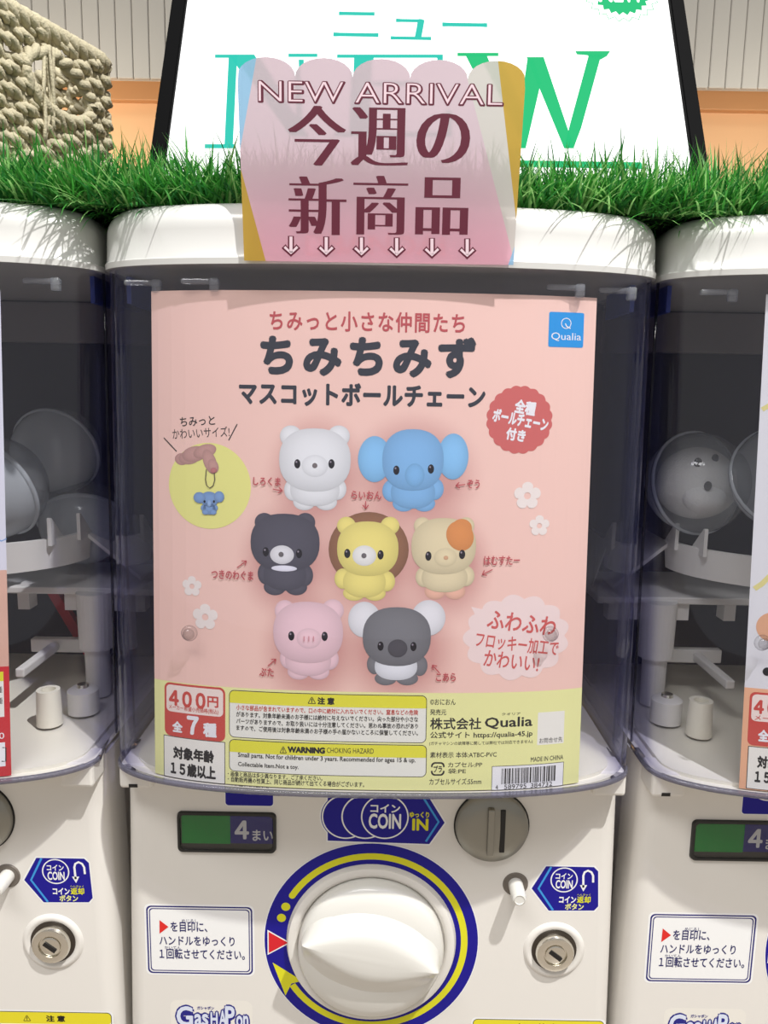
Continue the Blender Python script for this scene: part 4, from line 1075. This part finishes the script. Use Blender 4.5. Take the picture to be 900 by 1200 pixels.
# ================================================================== BASKET
bk = empty('woven_basket', 'beige woven rope basket with a handle hole standing on the grass', 'basket', (-0.24, 0.72, zg+0.003))
BA = mat('seagrass_rope', srgb(188, 179, 152), 0.8, 0.2, noise=0.2, nscale=45, bump=0.5, bscale=600)
e1 = Vector((-0.375, -0.927, 0)); e2 = Vector((-0.927, 0.375, 0)); LA, LBk = 0.30, 0.24
HB = 0.172
def plan(s):
    """perimeter point and outward normal, with rounded corners; s in metres from the near-right corner"""
    r = 0.02; segs = []
    Pm = 2*(LA+LBk); s %= Pm
    if s < LA: p, n = e1*s, -e2
    elif s < LA+LBk: p, n = e1*LA+e2*(s-LA), e1
    elif s < 2*LA+LBk: p, n = e1*(2*LA+LBk-s)+e2*LBk, e2
    else: p, n = e2*(Pm-s), -e1
    return p, n
def plan_s(s):
    p = Vector(); n = Vector()
    for d in (-0.016, -0.008, 0, 0.008, 0.016):
        a, b_ = plan(s+d); p += a; n += b_
    return p/5, n.normalized()
PER = 2*(LA+LBk)
hs, hz, hrs, hrz = 0.064, 0.136, 0.034, 0.021                     # handle hole: along face, up, radii
def in_hole(s, z):
    ss = s if s < PER/2 else s-PER
    return ((ss-hs)/hrs)**2+((z-hz-0.10*(ss-hs))/hrz)**2 < 1
bm = bmesh.new(); rows = 20; dzr = HB/rows
for row in range(rows):
    z0 = 0.006+row*dzr
    ph = (row % 2)*pi
    for strand in (0, 1):
        seg = []
        N = int(PER/0.0027)
        for i in range(N+1):
            s = PER*i/N; wv = 2*pi*s/0.030+ph; tw = 2*pi*s/0.013+strand*pi
            p, n = plan_s(s)
            q = p+n*(0.0035*sin(wv)+0.0026*cos(tw))+Vector((0, 0, z0+0.0024*sin(tw)+0.0012*sin(wv*0.37+row*1.7)))
            if in_hole(s, z0):
                if len(seg) > 2: tube(bm, seg, 0.0029, 6)
                seg = []
            else: seg.append(q)
        if len(seg) > 2: tube(bm, seg, 0.0029, 6)
obj('weave', bm, BA, bk, True)
bm = bmesh.new()
NS = int(PER/0.018)
for i in range(NS):
    s = PER*(i+0.5)/NS; p, n = plan_s(s); seg = []
    for k in range(24):
        z = HB*k/23
        if in_hole(s, z):
            if len(seg) > 2: tube(bm, seg, 0.0026, 6)
            seg = []
        else: seg.append(p-n*0.001+Vector((0, 0, z)))
    if len(seg) > 2: tube(bm, seg, 0.0026, 6)
obj('stakes', bm, BA, bk, True)
bm = bmesh.new()
for strand in range(3):
    pts = []
    N = 320
    for i in range(N+1):
        s = PER*i/N; p, n = plan_s(s); tw = 2*pi*s/0.03+strand*2*pi/3
        pts.append(p+n*0.004*cos(tw)+Vector((0, 0, HB+0.004+0.004*sin(tw))))
    tube(bm, pts, 0.0042, 7)
obj('rim', bm, BA, bk, True)
bm = bmesh.new()
for strand in range(2):
    pts = []
    for i in range(97):
        a = 2*pi*i/96; s = hs+(hrs+0.001)*cos(a); z = hz+(hrz+0.001)*sin(a)+0.10*(s-hs); p, n = plan_s(s if s > 0 else s+PER)
        tw = a*9+strand*pi; pts.append(p+n*(0.003+0.0028*cos(tw))+Vector((0, 0, z+0.0028*sin(tw))))
    tube(bm, pts, 0.0036, 7)
obj('handle_hole_edge', bm, BA, bk, True)
bm = bmesh.new()
for k, (s0, s1) in enumerate(((0.080, 0.088), (0.076, 0.076), (0.072, 0.082), (0.082, 0.072))):
    pts = []
    for i in range(12):
        t = i/11; s = s0+(s1-s0)*t+0.002*sin(5*t+k); p, n = plan_s(s); pts.append(p+n*(0.006+0.002*sin(3*t+k))+Vector((0, 0, hz+0.026-0.060*t*(1 if k % 2 else 1.2))))
    tube(bm, pts, 0.0016, 6)
obj('loose_strands', bm, BA, bk, True)
bm = bmesh.new(); c4 = [Vector((0, 0, 0)), e1*LA, e1*LA+e2*LBk, e2*LBk]
loft(bm, [[v*0.98+Vector((0, 0, z)) for v in c4] for z in (0.0, 0.005)]); fix_normals(bm); obj('bottom', bm, BA, bk)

=== REQUIREMENTS ===
All the material shown above is to be copied exactly, with no pictures carried over.

=== RESULT ===
Continue the Blender Python script for this scene: part 4, from line 1075. This part finishes the script. Use Blender 4.5. Take the picture to be 900 by 1200 pixels.
# ================================================================== BASKET
bk = empty('woven_basket', 'beige woven rope basket with a handle hole standing on the grass', 'basket', (-0.24, 0.72, zg+0.003))
BA = mat('seagrass_rope', srgb(188, 179, 152), 0.8, 0.2, noise=0.2, nscale=45, bump=0.5, bscale=600)
e1 = Vector((-0.375, -0.927, 0)); e2 = Vector((-0.927, 0.375, 0)); LA, LBk = 0.30, 0.24
HB = 0.172
def plan(s):
    """perimeter point and outward normal, with rounded corners; s in metres from the near-right corner"""
    r = 0.02; segs = []
    Pm = 2*(LA+LBk); s %= Pm
    if s < LA: p, n = e1*s, -e2
    elif s < LA+LBk: p, n = e1*LA+e2*(s-LA), e1
    elif s < 2*LA+LBk: p, n = e1*(2*LA+LBk-s)+e2*LBk, e2
    else: p, n = e2*(Pm-s), -e1
    return p, n
def plan_s(s):
    p = Vector(); n = Vector()
    for d in (-0.016, -0.008, 0, 0.008, 0.016):
        a, b_ = plan(s+d); p += a; n += b_
    return p/5, n.normalized()
PER = 2*(LA+LBk)
hs, hz, hrs, hrz = 0.064, 0.136, 0.034, 0.021                     # handle hole: along face, up, radii
def in_hole(s, z):
    ss = s if s < PER/2 else s-PER
    return ((ss-hs)/hrs)**2+((z-hz-0.10*(ss-hs))/hrz)**2 < 1
bm = bmesh.new(); rows = 20; dzr = HB/rows
for row in range(rows):
    z0 = 0.006+row*dzr
    ph = (row % 2)*pi
    for strand in (0, 1):
        seg = []
        N = int(PER/0.0027)
        for i in range(N+1):
            s = PER*i/N; wv = 2*pi*s/0.030+ph; tw = 2*pi*s/0.013+strand*pi
            p, n = plan_s(s)
            q = p+n*(0.0035*sin(wv)+0.0026*cos(tw))+Vector((0, 0, z0+0.0024*sin(tw)+0.0012*sin(wv*0.37+row*1.7)))
            if in_hole(s, z0):
                if len(seg) > 2: tube(bm, seg, 0.0029, 6)
                seg = []
            else: seg.append(q)
        if len(seg) > 2: tube(bm, seg, 0.0029, 6)
obj('weave', bm, BA, bk, True)
bm = bmesh.new()
NS = int(PER/0.018)
for i in range(NS):
    s = PER*(i+0.5)/NS; p, n = plan_s(s); seg = []
    for k in range(24):
        z = HB*k/23
        if in_hole(s, z):
            if len(seg) > 2: tube(bm, seg, 0.0026, 6)
            seg = []
        else: seg.append(p-n*0.001+Vector((0, 0, z)))
    if len(seg) > 2: tube(bm, seg, 0.0026, 6)
obj('stakes', bm, BA, bk, True)
bm = bmesh.new()
for strand in range(3):
    pts = []
    N = 320
    for i in range(N+1):
        s = PER*i/N; p, n = plan_s(s); tw = 2*pi*s/0.03+strand*2*pi/3
        pts.append(p+n*0.004*cos(tw)+Vector((0, 0, HB+0.004+0.004*sin(tw))))
    tube(bm, pts, 0.0042, 7)
obj('rim', bm, BA, bk, True)
bm = bmesh.new()
for strand in range(2):
    pts = []
    for i in range(97):
        a = 2*pi*i/96; s = hs+(hrs+0.001)*cos(a); z = hz+(hrz+0.001)*sin(a)+0.10*(s-hs); p, n = plan_s(s if s > 0 else s+PER)
        tw = a*9+strand*pi; pts.append(p+n*(0.003+0.0028*cos(tw))+Vector((0, 0, z+0.0028*sin(tw))))
    tube(bm, pts, 0.0036, 7)
obj('handle_hole_edge', bm, BA, bk, True)
bm = bmesh.new()
for k, (s0, s1) in enumerate(((0.080, 0.088), (0.076, 0.076), (0.072, 0.082), (0.082, 0.072))):
    pts = []
    for i in range(12):
        t = i/11; s = s0+(s1-s0)*t+0.002*sin(5*t+k); p, n = plan_s(s); pts.append(p+n*(0.006+0.002*sin(3*t+k))+Vector((0, 0, hz+0.026-0.060*t*(1 if k % 2 else 1.2))))
    tube(bm, pts, 0.0016, 6)
obj('loose_strands', bm, BA, bk, True)
bm = bmesh.new(); c4 = [Vector((0, 0, 0)), e1*LA, e1*LA+e2*LBk, e2*LBk]
loft(bm, [[v*0.98+Vector((0, 0, z)) for v in c4] for z in (0.0, 0.005)]); fix_normals(bm); obj('bottom', bm, BA, bk)